Questo mi sembra un metodo tortuoso per aggirare un problema più importante che risale a un sistema monetario internazionale in crisi. Detto questo, non c'è un pulsante da premere per risolvere il problema, almeno non uno che io riesca a vedere. L'effetto più immediato di questi dazi sarà quello di aumentare i costi per gli importatori e i consumatori statunitensi. Nel complesso, questa è una scommessa rischiosa. Non sono certo il solo a temere che questa iper-attenzione sui dazi, molto prima di una riforma delle tasse e della spesa, sia sproporzionata, riflettendo un'idiosincrasia personale della stampa nei confronti di Trump piuttosto che un chiaro pensiero economico.

I dazi diventeranno anche un capro espiatorio. Se all'improvviso verrà annunciata una recessione, se il PIL del primo trimestre dovesse davvero scendere in modo così violento, i dazi e quindi Trump si ritroveranno nel mirino delle critiche. Questa dovrebbe essere una preoccupazione politica primaria per la sua amministrazione.

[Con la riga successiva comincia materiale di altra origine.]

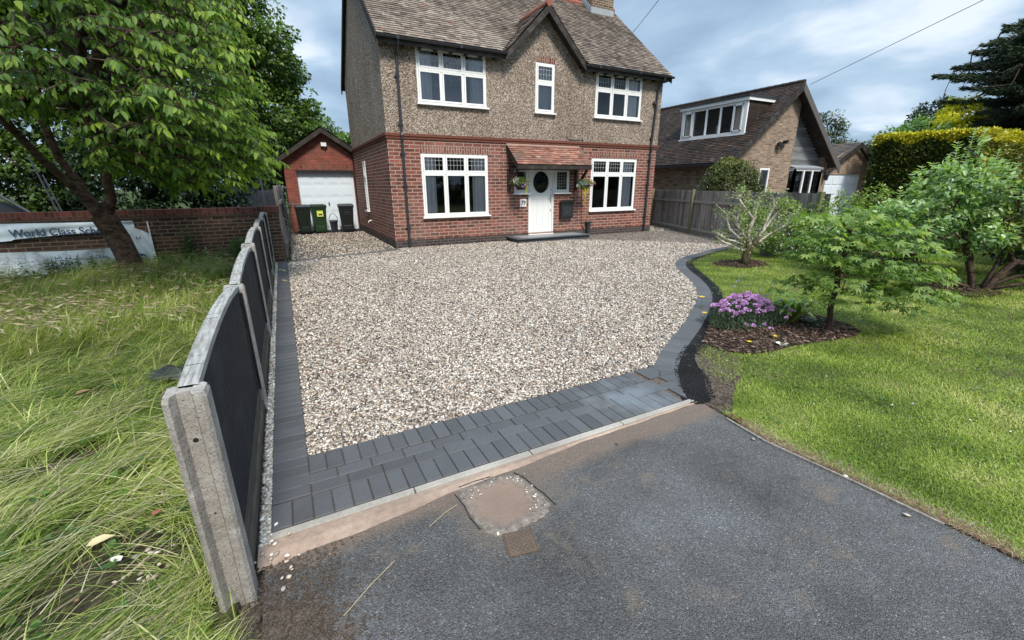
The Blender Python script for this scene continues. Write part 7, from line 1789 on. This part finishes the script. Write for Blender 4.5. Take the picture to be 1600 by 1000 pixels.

Detto questo, Trump è sulla strada giusta nel sottolineare che abbiamo appena vissuto la peggiore inflazione degli ultimi 48 anni e forse della storia americana. È stato sottoposto a severi controlli per questa affermazione, ma è del tutto difendibile. Lo stesso vale per tutti questi indicatori economici, dall'inflazione al mercato del lavoro. La realtà è ben peggiore di quanto le agenzie abbiano segnalato per molti anni.

Ricordate: ci sono forti ragioni per credere che siamo in recessione tecnica più alta inflazione da anni ormai. Ammetterlo ora è una questione di tempismo politico. La nebulosità che circonda i dati e i messaggi economici sta diventando sempre più stratificata e complicata, e ci vuole una vera sofisticatezza per vederlo.

Le sofferenze nascoste degli ultimi quattro anni sono state in gran parte taciute e quindi le tribolazioni improvvisamente annunciate adesso sono probabilmente esagerate.